No need for KP monitor — Mpofu

Business
BY NDAMU SANDU GOVERNMENT says Abbey Chikane, the Kimberley Process (KP) appointed monitor on Zimbabwe diamonds does not have any more role to play in the since the country has complied with the international body’s provisions to sell the Marange diamonds.

This comes amid indications that Chikane wants to quit the job as KP appointed monitor on Zimbabwe.

“Our position is that we have complied and therefore there is no need for a Joint Working Plan and monitors.

“We should be treated like any other compliant state,” Obert Mpofu, Mines and Mining Development Minister said on Friday.

“Once the Joint Working Plan expires, Chikane goes.”

Chikane was appointed KP monitor for Zimbabwe last year following recommendations of a plenary meeting in 2009 which said the country should meet the minimum standards before it could sell the Marange gems.

Last month KP chairman Mathieu Lapfa Lambang Yamba of the Democratic Republic of the Congo gave Zimbabwe the nod to sell the gems.

The move is being resisted by other KP members who allege that the chair had made the decision unilaterally with western countries such the United States, Britain, Germany and Australia calling for the extension of a ban.

However, African and other countries including Russia have opposed the ban on the sale of the diamonds.

Mpofu said it “was a big mistake that we (government) accepted the Joint Working Plan because not only is it unprocedural but against the principles of the KP.”

Mpofu said there is a scramble by people to get a job in Zimbabwe yet they want to frustrate the county’s sale of diamonds.

“We will not allow any person who comes here and want to get a job yet he is behind plans to frustrate the country to sell its diamonds,” Mpofu said.
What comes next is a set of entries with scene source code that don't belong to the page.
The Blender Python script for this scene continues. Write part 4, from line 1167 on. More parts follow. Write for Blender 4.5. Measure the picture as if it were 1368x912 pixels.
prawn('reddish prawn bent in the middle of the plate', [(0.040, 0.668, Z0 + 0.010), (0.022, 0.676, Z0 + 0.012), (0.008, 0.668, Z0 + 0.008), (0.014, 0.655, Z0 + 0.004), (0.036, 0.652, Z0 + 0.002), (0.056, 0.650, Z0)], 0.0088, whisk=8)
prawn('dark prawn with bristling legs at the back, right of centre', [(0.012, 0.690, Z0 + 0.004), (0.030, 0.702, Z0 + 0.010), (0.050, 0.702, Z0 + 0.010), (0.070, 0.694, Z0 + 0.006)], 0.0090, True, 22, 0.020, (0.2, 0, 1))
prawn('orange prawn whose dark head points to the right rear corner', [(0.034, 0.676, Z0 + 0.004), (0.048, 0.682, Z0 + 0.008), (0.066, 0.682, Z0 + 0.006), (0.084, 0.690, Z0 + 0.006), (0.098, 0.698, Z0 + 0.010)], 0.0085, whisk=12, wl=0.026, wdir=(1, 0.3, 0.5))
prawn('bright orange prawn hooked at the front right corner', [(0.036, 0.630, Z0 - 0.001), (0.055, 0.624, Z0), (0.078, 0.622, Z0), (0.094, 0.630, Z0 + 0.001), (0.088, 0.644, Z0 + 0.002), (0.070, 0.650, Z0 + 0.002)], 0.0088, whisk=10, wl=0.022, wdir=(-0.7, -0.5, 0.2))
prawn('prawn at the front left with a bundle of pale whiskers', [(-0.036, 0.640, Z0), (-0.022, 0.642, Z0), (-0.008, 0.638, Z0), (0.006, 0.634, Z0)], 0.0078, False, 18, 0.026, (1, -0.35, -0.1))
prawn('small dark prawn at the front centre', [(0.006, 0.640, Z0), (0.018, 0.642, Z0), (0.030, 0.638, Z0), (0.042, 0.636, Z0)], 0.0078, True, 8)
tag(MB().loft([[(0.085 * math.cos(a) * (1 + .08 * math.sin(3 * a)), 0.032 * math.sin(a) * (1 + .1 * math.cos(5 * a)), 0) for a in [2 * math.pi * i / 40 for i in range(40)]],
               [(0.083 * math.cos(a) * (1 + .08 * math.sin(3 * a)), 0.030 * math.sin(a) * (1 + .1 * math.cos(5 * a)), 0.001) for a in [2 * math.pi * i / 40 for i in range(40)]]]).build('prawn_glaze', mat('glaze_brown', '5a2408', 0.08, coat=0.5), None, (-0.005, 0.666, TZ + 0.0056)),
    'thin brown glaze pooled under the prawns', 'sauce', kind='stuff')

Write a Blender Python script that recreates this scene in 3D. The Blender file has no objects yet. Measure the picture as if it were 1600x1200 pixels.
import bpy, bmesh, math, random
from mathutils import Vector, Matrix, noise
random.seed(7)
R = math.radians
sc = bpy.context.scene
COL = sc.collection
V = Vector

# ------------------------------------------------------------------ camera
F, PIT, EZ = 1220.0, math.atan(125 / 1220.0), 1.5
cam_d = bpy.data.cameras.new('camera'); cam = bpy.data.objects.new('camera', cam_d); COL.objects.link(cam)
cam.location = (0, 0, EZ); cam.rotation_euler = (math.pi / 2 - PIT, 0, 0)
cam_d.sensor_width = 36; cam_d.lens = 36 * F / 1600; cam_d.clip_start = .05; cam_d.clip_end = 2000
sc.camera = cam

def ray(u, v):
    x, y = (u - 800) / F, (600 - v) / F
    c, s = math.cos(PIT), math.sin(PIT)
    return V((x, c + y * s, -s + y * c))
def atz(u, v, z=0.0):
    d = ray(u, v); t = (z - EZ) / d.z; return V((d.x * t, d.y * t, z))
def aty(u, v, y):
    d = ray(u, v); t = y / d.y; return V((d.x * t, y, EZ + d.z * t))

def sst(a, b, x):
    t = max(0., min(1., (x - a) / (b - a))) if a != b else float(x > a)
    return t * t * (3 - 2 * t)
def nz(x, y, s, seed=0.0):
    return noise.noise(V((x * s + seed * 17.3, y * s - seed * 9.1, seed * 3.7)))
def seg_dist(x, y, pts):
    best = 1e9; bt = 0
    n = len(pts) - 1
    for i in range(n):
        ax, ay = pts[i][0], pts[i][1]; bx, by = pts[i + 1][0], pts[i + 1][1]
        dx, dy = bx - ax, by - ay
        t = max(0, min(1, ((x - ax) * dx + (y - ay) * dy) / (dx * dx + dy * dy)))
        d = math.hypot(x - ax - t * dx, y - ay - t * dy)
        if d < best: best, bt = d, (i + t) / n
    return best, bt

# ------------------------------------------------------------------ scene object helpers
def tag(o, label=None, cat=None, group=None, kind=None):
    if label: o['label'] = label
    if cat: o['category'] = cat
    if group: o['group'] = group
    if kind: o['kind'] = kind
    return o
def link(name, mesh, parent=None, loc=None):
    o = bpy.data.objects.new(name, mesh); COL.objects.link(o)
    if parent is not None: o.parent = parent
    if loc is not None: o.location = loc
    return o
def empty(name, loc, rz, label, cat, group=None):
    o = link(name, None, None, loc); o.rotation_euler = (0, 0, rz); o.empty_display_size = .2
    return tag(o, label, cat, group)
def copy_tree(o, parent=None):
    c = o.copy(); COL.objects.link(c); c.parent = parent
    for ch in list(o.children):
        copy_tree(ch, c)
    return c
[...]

This comes amid revelations that Simon Gilberts, a British national would replace Chikane as KP monitor on Zimbabwe.

Contacted for comment, Chikane told Standardbusiness the matter between Zimbabwe and the KP is under discussion.
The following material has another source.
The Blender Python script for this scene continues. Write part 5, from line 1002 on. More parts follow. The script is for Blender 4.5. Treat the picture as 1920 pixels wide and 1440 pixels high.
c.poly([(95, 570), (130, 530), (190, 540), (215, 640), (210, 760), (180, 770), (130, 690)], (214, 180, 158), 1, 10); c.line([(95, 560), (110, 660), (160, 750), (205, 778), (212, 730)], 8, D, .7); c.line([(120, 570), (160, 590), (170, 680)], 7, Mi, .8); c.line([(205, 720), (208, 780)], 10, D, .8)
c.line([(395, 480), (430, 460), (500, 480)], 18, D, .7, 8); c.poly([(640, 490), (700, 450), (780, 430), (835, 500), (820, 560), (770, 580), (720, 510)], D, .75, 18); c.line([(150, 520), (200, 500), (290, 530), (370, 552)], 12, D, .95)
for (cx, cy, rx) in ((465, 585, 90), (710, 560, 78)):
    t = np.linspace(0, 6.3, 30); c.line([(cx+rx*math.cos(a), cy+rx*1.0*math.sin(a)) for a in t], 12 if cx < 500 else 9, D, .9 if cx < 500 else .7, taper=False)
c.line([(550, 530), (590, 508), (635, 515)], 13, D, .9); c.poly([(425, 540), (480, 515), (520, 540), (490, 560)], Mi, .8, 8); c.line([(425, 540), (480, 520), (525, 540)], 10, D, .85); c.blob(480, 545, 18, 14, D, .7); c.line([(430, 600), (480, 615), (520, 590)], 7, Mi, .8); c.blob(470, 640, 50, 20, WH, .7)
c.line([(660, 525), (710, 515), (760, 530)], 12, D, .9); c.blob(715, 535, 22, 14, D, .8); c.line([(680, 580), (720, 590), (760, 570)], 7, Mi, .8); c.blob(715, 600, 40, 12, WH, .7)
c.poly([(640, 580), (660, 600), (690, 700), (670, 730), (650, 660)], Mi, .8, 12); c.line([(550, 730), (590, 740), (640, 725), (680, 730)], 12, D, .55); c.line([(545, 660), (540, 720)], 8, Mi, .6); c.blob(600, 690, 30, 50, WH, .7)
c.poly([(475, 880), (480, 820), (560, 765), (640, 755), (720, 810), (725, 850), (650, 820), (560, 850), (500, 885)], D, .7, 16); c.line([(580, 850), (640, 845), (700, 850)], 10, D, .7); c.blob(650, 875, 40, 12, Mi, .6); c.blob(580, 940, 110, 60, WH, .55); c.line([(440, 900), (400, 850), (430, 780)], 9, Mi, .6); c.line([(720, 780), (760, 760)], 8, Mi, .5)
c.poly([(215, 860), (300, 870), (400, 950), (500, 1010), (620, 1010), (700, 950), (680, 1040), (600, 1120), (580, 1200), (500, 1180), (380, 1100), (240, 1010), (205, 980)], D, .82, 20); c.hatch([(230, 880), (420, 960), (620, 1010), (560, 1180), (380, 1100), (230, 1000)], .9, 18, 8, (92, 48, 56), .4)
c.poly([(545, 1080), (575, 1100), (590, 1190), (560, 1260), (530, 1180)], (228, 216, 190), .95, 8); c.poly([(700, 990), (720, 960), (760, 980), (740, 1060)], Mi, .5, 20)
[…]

He said Yamba has not given a verdict on the way forward.

He referred further questions to Yamba who could not be reached for comment.

The KP banned Zimbabwe from selling diamonds from Marange in 2009 over allegations of human rights abuses in the extraction of the gems and failure to meet minimum requirements for trading in the precious stones.

But the organisation allowed Zimbabwe to conduct two supervised sales which took place in August and September last year following a report by Chikane that said Harare had met all KP conditions.

The last KP plenary in Jerusalem in November last year failed to reach a decision on Zimbabwe, but the country was however given a conditional agreement to sell its diamonds in January.

However, government declined the offer saying that it wanted to be allowed to sell the gems without conditions since it had met the conditions.

Mpofu said there is no country in Africa which was more compliant   than Zimbabwe and blasted the “country’s detractors using the KP to pursue the anti-Zimbabwe agenda”.

Government hopes revenue from Marange gems will inject cash into the economy in the absence of lines of credit from multilateral institutions.

A new diamond Act would be promulgated to plug the loopholes in the diamond industry and generate more revenue for the economy.

Money from the diamonds is expected to be channeled towards the civil services’ salary increments.

Civil servants ear an average salary of US$225 per month.

Zimbabwe was banned from selling diamonds in 2009 over human rights abuses in the extraction of the gems.